GIVEN MATERIAL>
_ _ _
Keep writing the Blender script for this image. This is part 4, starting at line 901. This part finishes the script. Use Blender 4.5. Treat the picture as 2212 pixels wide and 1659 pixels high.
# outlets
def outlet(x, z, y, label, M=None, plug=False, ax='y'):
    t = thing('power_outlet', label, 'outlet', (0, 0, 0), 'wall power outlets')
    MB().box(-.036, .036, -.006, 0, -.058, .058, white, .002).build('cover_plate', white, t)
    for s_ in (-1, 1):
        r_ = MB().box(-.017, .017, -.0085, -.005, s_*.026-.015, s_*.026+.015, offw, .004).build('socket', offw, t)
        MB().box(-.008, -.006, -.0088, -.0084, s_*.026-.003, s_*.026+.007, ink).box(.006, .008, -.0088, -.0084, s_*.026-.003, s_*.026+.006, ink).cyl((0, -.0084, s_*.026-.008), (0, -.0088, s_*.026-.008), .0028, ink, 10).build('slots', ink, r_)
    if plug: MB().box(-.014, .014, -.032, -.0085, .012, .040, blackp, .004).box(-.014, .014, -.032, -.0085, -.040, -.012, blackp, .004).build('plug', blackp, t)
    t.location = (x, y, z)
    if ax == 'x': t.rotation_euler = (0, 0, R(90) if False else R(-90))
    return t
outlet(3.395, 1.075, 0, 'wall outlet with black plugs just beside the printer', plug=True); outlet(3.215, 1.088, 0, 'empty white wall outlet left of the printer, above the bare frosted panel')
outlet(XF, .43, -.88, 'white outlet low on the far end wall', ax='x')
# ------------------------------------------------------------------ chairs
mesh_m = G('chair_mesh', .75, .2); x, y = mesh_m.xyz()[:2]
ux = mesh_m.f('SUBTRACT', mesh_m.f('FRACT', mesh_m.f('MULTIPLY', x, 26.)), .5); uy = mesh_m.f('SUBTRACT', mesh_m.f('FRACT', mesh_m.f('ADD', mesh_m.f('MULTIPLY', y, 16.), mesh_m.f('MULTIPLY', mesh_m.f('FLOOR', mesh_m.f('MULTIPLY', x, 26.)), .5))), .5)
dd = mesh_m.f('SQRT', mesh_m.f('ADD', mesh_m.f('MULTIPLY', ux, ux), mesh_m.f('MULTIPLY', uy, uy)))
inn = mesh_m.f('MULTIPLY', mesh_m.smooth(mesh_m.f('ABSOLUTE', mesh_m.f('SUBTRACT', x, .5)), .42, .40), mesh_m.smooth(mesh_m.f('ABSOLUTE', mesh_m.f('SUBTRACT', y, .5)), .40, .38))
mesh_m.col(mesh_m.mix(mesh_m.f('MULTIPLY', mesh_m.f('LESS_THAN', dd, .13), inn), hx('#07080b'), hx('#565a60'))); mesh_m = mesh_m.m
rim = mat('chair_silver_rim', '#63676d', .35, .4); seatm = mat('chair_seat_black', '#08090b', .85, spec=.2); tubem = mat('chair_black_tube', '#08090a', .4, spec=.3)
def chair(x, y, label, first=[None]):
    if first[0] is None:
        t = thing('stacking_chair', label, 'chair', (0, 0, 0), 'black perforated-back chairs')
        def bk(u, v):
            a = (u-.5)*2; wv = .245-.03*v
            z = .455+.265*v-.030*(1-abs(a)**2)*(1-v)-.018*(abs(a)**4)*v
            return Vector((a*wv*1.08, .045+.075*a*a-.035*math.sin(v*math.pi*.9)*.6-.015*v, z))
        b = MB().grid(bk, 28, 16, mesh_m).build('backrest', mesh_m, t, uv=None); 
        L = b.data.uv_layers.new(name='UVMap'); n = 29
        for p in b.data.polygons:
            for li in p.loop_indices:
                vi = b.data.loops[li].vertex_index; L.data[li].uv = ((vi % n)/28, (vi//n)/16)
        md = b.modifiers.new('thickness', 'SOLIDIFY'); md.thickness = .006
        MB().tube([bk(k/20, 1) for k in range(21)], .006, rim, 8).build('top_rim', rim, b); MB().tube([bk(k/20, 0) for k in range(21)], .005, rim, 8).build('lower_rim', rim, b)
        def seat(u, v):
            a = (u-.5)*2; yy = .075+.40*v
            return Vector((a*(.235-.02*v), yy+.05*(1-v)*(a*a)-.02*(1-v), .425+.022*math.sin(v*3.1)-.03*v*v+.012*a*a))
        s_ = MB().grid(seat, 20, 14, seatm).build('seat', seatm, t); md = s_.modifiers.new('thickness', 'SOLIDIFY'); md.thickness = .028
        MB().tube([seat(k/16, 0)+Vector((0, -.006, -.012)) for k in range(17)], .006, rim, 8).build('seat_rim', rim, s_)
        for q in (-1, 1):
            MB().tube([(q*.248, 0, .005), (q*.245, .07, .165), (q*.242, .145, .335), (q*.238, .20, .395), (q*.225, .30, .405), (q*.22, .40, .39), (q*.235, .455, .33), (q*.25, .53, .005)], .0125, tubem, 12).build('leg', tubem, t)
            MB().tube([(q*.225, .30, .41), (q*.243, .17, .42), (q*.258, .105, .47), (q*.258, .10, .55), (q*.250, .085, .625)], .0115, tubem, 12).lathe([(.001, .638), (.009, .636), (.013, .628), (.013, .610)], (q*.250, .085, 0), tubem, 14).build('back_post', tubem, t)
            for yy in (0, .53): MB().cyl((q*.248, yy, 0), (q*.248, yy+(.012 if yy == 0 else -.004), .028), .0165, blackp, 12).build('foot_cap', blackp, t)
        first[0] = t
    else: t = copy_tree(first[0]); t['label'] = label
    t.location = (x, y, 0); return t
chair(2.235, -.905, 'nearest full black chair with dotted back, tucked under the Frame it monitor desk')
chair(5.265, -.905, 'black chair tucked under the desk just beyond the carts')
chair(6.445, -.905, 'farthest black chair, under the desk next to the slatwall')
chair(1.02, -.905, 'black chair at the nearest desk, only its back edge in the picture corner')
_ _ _
WHAT YOU HAVE TO DO> Quote the whole listing above, leaving nothing out.

FULL RESPONSE>
Keep writing the Blender script for this image. This is part 4, starting at line 901. This part finishes the script. Use Blender 4.5. Treat the picture as 2212 pixels wide and 1659 pixels high.
# outlets
def outlet(x, z, y, label, M=None, plug=False, ax='y'):
    t = thing('power_outlet', label, 'outlet', (0, 0, 0), 'wall power outlets')
    MB().box(-.036, .036, -.006, 0, -.058, .058, white, .002).build('cover_plate', white, t)
    for s_ in (-1, 1):
        r_ = MB().box(-.017, .017, -.0085, -.005, s_*.026-.015, s_*.026+.015, offw, .004).build('socket', offw, t)
        MB().box(-.008, -.006, -.0088, -.0084, s_*.026-.003, s_*.026+.007, ink).box(.006, .008, -.0088, -.0084, s_*.026-.003, s_*.026+.006, ink).cyl((0, -.0084, s_*.026-.008), (0, -.0088, s_*.026-.008), .0028, ink, 10).build('slots', ink, r_)
    if plug: MB().box(-.014, .014, -.032, -.0085, .012, .040, blackp, .004).box(-.014, .014, -.032, -.0085, -.040, -.012, blackp, .004).build('plug', blackp, t)
    t.location = (x, y, z)
    if ax == 'x': t.rotation_euler = (0, 0, R(90) if False else R(-90))
    return t
outlet(3.395, 1.075, 0, 'wall outlet with black plugs just beside the printer', plug=True); outlet(3.215, 1.088, 0, 'empty white wall outlet left of the printer, above the bare frosted panel')
outlet(XF, .43, -.88, 'white outlet low on the far end wall', ax='x')
# ------------------------------------------------------------------ chairs
mesh_m = G('chair_mesh', .75, .2); x, y = mesh_m.xyz()[:2]
ux = mesh_m.f('SUBTRACT', mesh_m.f('FRACT', mesh_m.f('MULTIPLY', x, 26.)), .5); uy = mesh_m.f('SUBTRACT', mesh_m.f('FRACT', mesh_m.f('ADD', mesh_m.f('MULTIPLY', y, 16.), mesh_m.f('MULTIPLY', mesh_m.f('FLOOR', mesh_m.f('MULTIPLY', x, 26.)), .5))), .5)
dd = mesh_m.f('SQRT', mesh_m.f('ADD', mesh_m.f('MULTIPLY', ux, ux), mesh_m.f('MULTIPLY', uy, uy)))
inn = mesh_m.f('MULTIPLY', mesh_m.smooth(mesh_m.f('ABSOLUTE', mesh_m.f('SUBTRACT', x, .5)), .42, .40), mesh_m.smooth(mesh_m.f('ABSOLUTE', mesh_m.f('SUBTRACT', y, .5)), .40, .38))
mesh_m.col(mesh_m.mix(mesh_m.f('MULTIPLY', mesh_m.f('LESS_THAN', dd, .13), inn), hx('#07080b'), hx('#565a60'))); mesh_m = mesh_m.m
rim = mat('chair_silver_rim', '#63676d', .35, .4); seatm = mat('chair_seat_black', '#08090b', .85, spec=.2); tubem = mat('chair_black_tube', '#08090a', .4, spec=.3)
def chair(x, y, label, first=[None]):
    if first[0] is None:
        t = thing('stacking_chair', label, 'chair', (0, 0, 0), 'black perforated-back chairs')
        def bk(u, v):
            a = (u-.5)*2; wv = .245-.03*v
            z = .455+.265*v-.030*(1-abs(a)**2)*(1-v)-.018*(abs(a)**4)*v
            return Vector((a*wv*1.08, .045+.075*a*a-.035*math.sin(v*math.pi*.9)*.6-.015*v, z))
        b = MB().grid(bk, 28, 16, mesh_m).build('backrest', mesh_m, t, uv=None); 
        L = b.data.uv_layers.new(name='UVMap'); n = 29
        for p in b.data.polygons:
            for li in p.loop_indices:
                vi = b.data.loops[li].vertex_index; L.data[li].uv = ((vi % n)/28, (vi//n)/16)
        md = b.modifiers.new('thickness', 'SOLIDIFY'); md.thickness = .006
        MB().tube([bk(k/20, 1) for k in range(21)], .006, rim, 8).build('top_rim', rim, b); MB().tube([bk(k/20, 0) for k in range(21)], .005, rim, 8).build('lower_rim', rim, b)
        def seat(u, v):
            a = (u-.5)*2; yy = .075+.40*v
            return Vector((a*(.235-.02*v), yy+.05*(1-v)*(a*a)-.02*(1-v), .425+.022*math.sin(v*3.1)-.03*v*v+.012*a*a))
        s_ = MB().grid(seat, 20, 14, seatm).build('seat', seatm, t); md = s_.modifiers.new('thickness', 'SOLIDIFY'); md.thickness = .028
        MB().tube([seat(k/16, 0)+Vector((0, -.006, -.012)) for k in range(17)], .006, rim, 8).build('seat_rim', rim, s_)
        for q in (-1, 1):
            MB().tube([(q*.248, 0, .005), (q*.245, .07, .165), (q*.242, .145, .335), (q*.238, .20, .395), (q*.225, .30, .405), (q*.22, .40, .39), (q*.235, .455, .33), (q*.25, .53, .005)], .0125, tubem, 12).build('leg', tubem, t)
            MB().tube([(q*.225, .30, .41), (q*.243, .17, .42), (q*.258, .105, .47), (q*.258, .10, .55), (q*.250, .085, .625)], .0115, tubem, 12).lathe([(.001, .638), (.009, .636), (.013, .628), (.013, .610)], (q*.250, .085, 0), tubem, 14).build('back_post', tubem, t)
            for yy in (0, .53): MB().cyl((q*.248, yy, 0), (q*.248, yy+(.012 if yy == 0 else -.004), .028), .0165, blackp, 12).build('foot_cap', blackp, t)
        first[0] = t
    else: t = copy_tree(first[0]); t['label'] = label
    t.location = (x, y, 0); return t
chair(2.235, -.905, 'nearest full black chair with dotted back, tucked under the Frame it monitor desk')
chair(5.265, -.905, 'black chair tucked under the desk just beyond the carts')
chair(6.445, -.905, 'farthest black chair, under the desk next to the slatwall')
chair(1.02, -.905, 'black chair at the nearest desk, only its back edge in the picture corner')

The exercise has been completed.